Before I can finish the front wall I need to finish the cooling tower, in order to get a feel for how the lights will look along the wall beneath the tower.  Having done most of what I could except work on the tower, I returned to that focus.  I set up the NWSL chopper to cut 3/4" lengths of the styrene channel, and 7/8" lengths of the styrene angle for the corners.  Next I attached the strips to a painting stick, along with the styrene letters on a separate stick.  The letters got a coat of black, and the channels and angles a coat of primer gray.

The gray parts will be painted with a blotchy light gray to try and approximate the look of galvanized metal before I glue them to the cooling baffles.  I also found another picture of a prototype much similar to the one in the Suydam kit.  I decided to hunt for the prototype that Ayres used - a fact they touted in their catalog - and turned up a few more cooling towers in California.  Here's one from just down the road in Santa Rosa:

Ain't she a beauty?  Of course this tower has got a fancy roof with lovely trusses, but the baffles are the same shape as the kit.  I'd love to see more sides of this structure, and the detailing is really interesting.  And how about that sign behind the pole?  This Means YOU!  Opens more possibilities for my own structure, though I am having to control project creep and balance that tension with letting the creation speak through the process of building.

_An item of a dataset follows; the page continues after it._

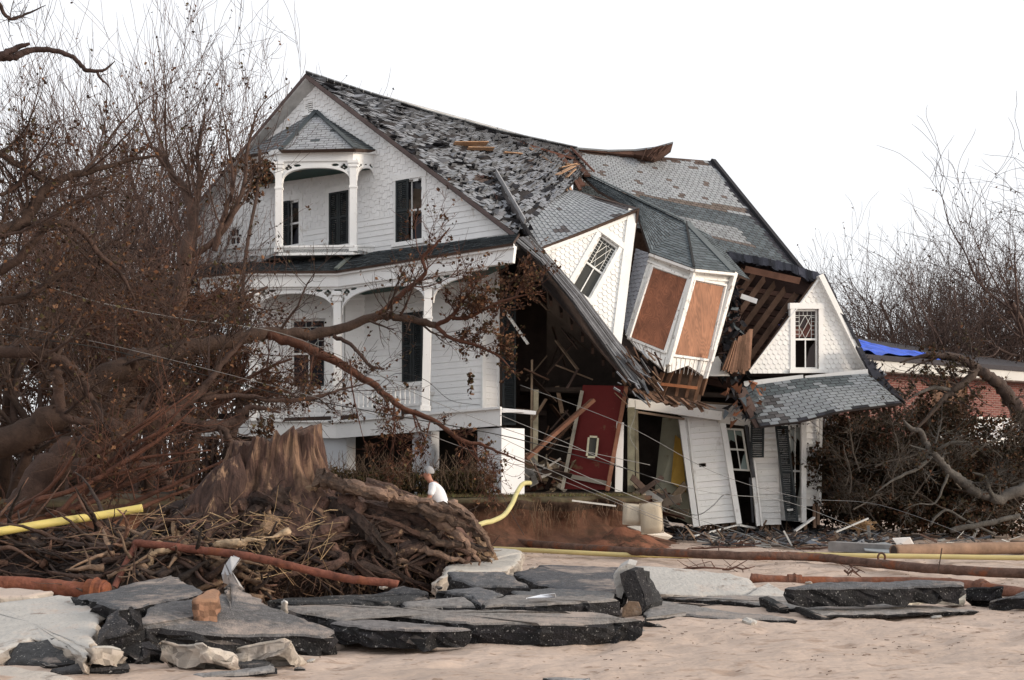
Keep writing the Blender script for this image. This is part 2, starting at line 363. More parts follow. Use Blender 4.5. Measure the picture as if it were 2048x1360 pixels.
# ---------------------------------------------------------------- roof patches
def poly_at(pl, t):
    ls = [(pl[i+1]-pl[i]).length for i in range(len(pl)-1)]; L = sum(ls)*max(0, min(1, t))
    for i, l in enumerate(ls):
        if L <= l or i == len(ls)-1: return pl[i].lerp(pl[i+1], min(1, L/l) if l else 0)
        L -= l
def roof(name, top, bot, parent, colf, rowh=.15, tabw=.30, missf=None, curl=.01, jit=.0, thick=.09, deck=(.07, .045, .035), extra=0, lift=.012):
    """ruled surface between two edge lines, boarded deck under individual shingle tabs"""
    def S(s, t): return poly_at(top, s).lerp(poly_at(bot, s), t)
    Lt = max((top[0]-bot[0]).length, (top[-1]-bot[-1]).length, (poly_at(top, .5)-poly_at(bot, .5)).length); Ls = max(sum((a[i+1]-a[i]).length for i in range(len(a)-1)) for a in (top, bot))
    n = (S(.55, .5)-S(.45, .5)).cross(S(.5, .55)-S(.5, .45)).normalized()
    if n.z < 0: n = -n
    d = MB(deck); ns, ntt = 24, 8
    G = [[S(i/ns, j/ntt) for i in range(ns+1)] for j in range(ntt+1)]
    for j in range(ntt):
        for i in range(ns):
            a, b, c_, e = G[j][i], G[j][i+1], G[j+1][i+1], G[j+1][i]
            d.hexa([a-n*thick, b-n*thick, c_-n*thick, e-n*thick, a, b, c_, e])
    o = d.build(name, M['wood'], parent)
    mb = MB(); rows = max(2, int(Lt/rowh)); 
    for j in range(rows):
        t0, t1 = j/rows, (j+1)/rows
        cols = max(2, int(Ls/tabw)); off = (j % 2)*.5+rnd(.1)
        for i in range(-1, cols+1):
            s0, s1 = max(0, (i+off)/cols), min(1, (i+1+off)/cols)
            if s1-s0 < .002: continue
            sm = (s0+s1)/2
            width = (S(1, t1)-S(0, t1)).length
            if width < .15: continue
            if missf and missf(sm, t0): continue
            c = colf(sm, t0)
            tt = min(1, t1+.12/rows*rnd(0, 1)) if not jit else min(1.01, t1+rnd(.0, .7)/rows)
            g = .010/Ls
            a, b = S(s0+g, t0), S(s1-g, t0); e, f = S(s0+g, tt), S(s1-g, tt)
            l1, l2 = lift+rnd(0, curl), lift+rnd(0, curl)
            if jit:
                dx = (b-a)*rnd(jit); e = e+dx; f = f+dx; a = a+dx*.5; b = b+dx*.5
                if rnd(0, 1) < .3: f = f.lerp(e, rnd(.1, .6))
                if rnd(0, 1) < .2: l1 += rnd(.02, .12)
                if rnd(0, 1) < .2: l2 += rnd(.02, .12)
            pa, pb, pe, pf = a+n*.004, b+n*.004, e+n*l1, f+n*l2
            mb.face([pa, pb, pf, pe], c)
            mb.face([pe, pf, f+n*.002, e+n*.002], shade(c, .6))
    mb.build('shingles', M['shingle'], o)
    return o, S, n
def roofplane(name, pts, udir, parent, colf, rowh=.15, tabw=.30, missf=None, thick=.08, deck=(.07, .045, .035), curl=.008, lift=.011, flip=False):
    """planar convex roof facet: pts 3-D corners, tabs clipped to its outline"""
    O = pts[0]; n = (pts[1]-pts[0]).cross(pts[2]-pts[0]).normalized()
    if n.z < 0: n = -n
    U = (Vector(udir)-n*n.dot(Vector(udir))).normalized(); V = n.cross(U).normalized()
    if V.z < 0: V = -V
    fr = Fr(O, U, V); fr.n = n
    P2 = [((p-O).dot(U), (p-O).dot(V)) for p in pts]
    d = MB(deck); d.prism([fr.p(a, b, 0) for a, b in P2], -n*thick); o = d.build(name, M['wood'], parent)
    u0, u1 = min(p[0] for p in P2), max(p[0] for p in P2); v0, v1 = min(p[1] for p in P2), max(p[1] for p in P2)
    mb = MB(); v = v0; r_ = 0
    while v < v1:
        u = u0-tabw*(.5 if r_ % 2 else 1)+rnd(.03)
        while u < u1:
            s, t = (u+tabw/2-u0)/(u1-u0), (v1-v)/(v1-v0)
            if not (missf and missf(s, t)):
                cell = clip_convex([(u+.006, v-.02+rnd(.004)), (u+tabw-.006, v-.02+rnd(.004)), (u+tabw-.006, v+rowh), (u+.006, v+rowh)], P2)
                if len(cell) >= 3:
                    l = lift+rnd(0, curl); c = colf(s, t)
                    f = lambda y: .003+l*max(0, 1-(y-v+.02)/(rowh+.02))
                    mb.face([fr.p(a, b, f(b)) for a, b in cell], c)
                    for i in range(len(cell)):
                        p, q = cell[i], cell[(i+1) % len(cell)]
                        if abs(p[1]-q[1]) < .05: mb.face([fr.p(p[0], p[1], f(p[1])), fr.p(q[0], q[1], f(q[1])), fr.p(q[0], q[1], 0), fr.p(p[0], p[1], 0)], c)
            u += tabw
        v += rowh; r_ += 1
    if mb.f: mb.build('shingles', M['shingle'], o)
    return o
def nz(x, y, s=1.0, k=0): return noise.noise(Vector((x*s+k*7.3, y*s-k*3.1, k*1.7)))
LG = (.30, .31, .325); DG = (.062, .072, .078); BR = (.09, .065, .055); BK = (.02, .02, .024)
def cf(base, var=.12): return lambda s, t: shade(base, rnd(1-var, 1+var))

# ================================================================ WRECKED HOUSE
H = thing('wrecked_house', P(1000, 960, 30)*1.0, 'large white two-storey timber house with a torn sagging grey roof, its right half collapsed and leaning', 'house')
A, B = P(1040, 475, 29.0), P(480, 475, 33.0)
U0 = A-B; U0.z = 0; U0.normalize(); UT = (U0+Vector((0, 0, .035))).normalized()
W = Fr(Vector((A.x, A.y, 0)), UT, (0, 0, 1))            # plane of the front gable wall
def WP(px, py, n=0): return W.px(px, py)+W.n*n
vs1 = W.uv(852, 418)[1]
rs = [W.rect(796, 358, 845, 482), W.rect(560, 402, 599, 492), W.rect(662, 384, 697, 491), W.rect(456, 455, 481, 490), W.rect(612, 199, 627, 228)]
gp = [W.uv(*q) for q in ((622, 162), (1036, 473), (1036, 500), (395, 528), (395, 430))]
def ccw(pl): return pl
wall('upper_wall', W, gp, rs, 'clap', H, vsplit=vs1, style2='stag', ex=.135)
window(W, rs[0], H, 'plain', broken=.5)
shutter(W, (rs[0][0]-.03, lerp(rs[0][0], rs[0][1], .48), rs[0][2]-.06, rs[0][3]), H, .03)
window(W, rs[1], H, 'plain', broken=.5); shutter(W, (rs[1][0]-.03, lerp(rs[1][0], rs[1][1], .55), rs[1][2], rs[1][3]), H, .03)
window(W, rs[2], H, 'plain', broken=.5)
um = (rs[2][0]+rs[2][1])/2; shutter(W, (rs[2][0]-.02, um-.005, rs[2][2], rs[2][3]), H, .03); shutter(W, (um+.005, rs[2][1]+.02, rs[2][2], rs[2][3]), H, .03)
window(W, rs[3], H, 'plain', w=.08)
mb = MB(WH); casing(mb, W, rs[4], .05, .02, head=.05, sill=0)
for k in range(7): v = lerp(rs[4][2], rs[4][3], (k+.5)/7); W.box(mb, rs[4][0], rs[4][1], v-.015, v+.01, -.05, .012)
mb.build('gable_vent', M['paint'], H)
# lower wall under the porch, on the same plane, with the tall dark doorway
rl = [W.rect(808, 625, 846, 764)]
lp = [W.uv(*q) for q in ((728, 520), (966, 500), (966, 835), (728, 850))]
wall('porch_back_wall', W, lp, rl, 'clap', H, ex=.15)
window(W, rl[0], H, 'plain', broken=.5)
um = (rl[0][0]+rl[0][1])/2
shutter(W, (rl[0][0]-.02, um-.01, rl[0][2], rl[0][3]), H, .03); shutter(W, (um+.01, rl[0][1]+.02, rl[0][2], rl[0][3]), H, .03)
# sunlit return wall at the corner
a = WP(966, 700); C1 = Fr(Vector((a.x, a.y, 0)), Vector((P(1003, 700, a.y+.55)-a).to_tuple()), (0, 0, 1))
C1.U = Vector((C1.U.x, C1.U.y, .0)).normalized(); C1.n = C1.U.cross(C1.V).normalized()
if C1.n.y > 0: C1.n = -C1.n
wu = C1.uv(1002, 700)[0]
z0, z1 = C1.uv(985, 822)[1], C1.uv(985, 540)[1]
wall('corner_wall', C1, [(0, z0), (wu, z0), (wu, z1), (0, z1)], (), 'clap', H, ex=.14)
mb = MB(WH); C1.box(mb, -.06, .06, z0, z1, .0, .035); C1.box(mb, wu-.14, wu+.02, z0-.02, z1-.02, -.1, .04); mb.build('corner_board', M['paint'], H)
sh = Fr(P(1003, 700, 29.9), (1, .35, 0), (0, 0, 1)); sr = sh.rect(1004, 590, 1031, 850)
shutter(sh, sr, H, .0)
# projecting bay on the ground floor with the leaded window
L1 = Fr(P(520, 800, 30.85), Vector((1, -.02, .02)), (0, 0, 1))
rb = [L1.rect(583, 638, 651, 776)]
wall('bay_wall', L1, [L1.uv(*q) for q in ((500, 535), (689, 535), (689, 845), (500, 850))], rb, 'clap', H, ex=.15)
window(L1, rb[0], H, 'lead', glass=(.02, .02, .025))
b0 = L1.px(689, 700); L2 = Fr(Vector((b0.x, b0.y, 0)), WP(729, 700)-b0, (0, 0, 1)); L2.U.z = 0; L2.U.normalize(); L2.n = L2.U.cross(L2.V).normalized()
if L2.n.y > 0: L2.n = -L2.n
wall('bay_return_wall', L2, [L2.uv(*q) for q in ((690, 520), (729, 520), (729, 840), (690, 845))], (), 'clap', H, ex=.15)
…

Work has been slow going lately, with in-laws visiting, Easter celebrations, a spouse that likely got food poisoning, and splitting a bee hive.  But each night I sit at the bench and do something to move the project forward, no matter how small.  Sounds simple, but right now I find this an effective means of getting something done when living through lockdown as an introvert with a family tends to drain the energy out of me.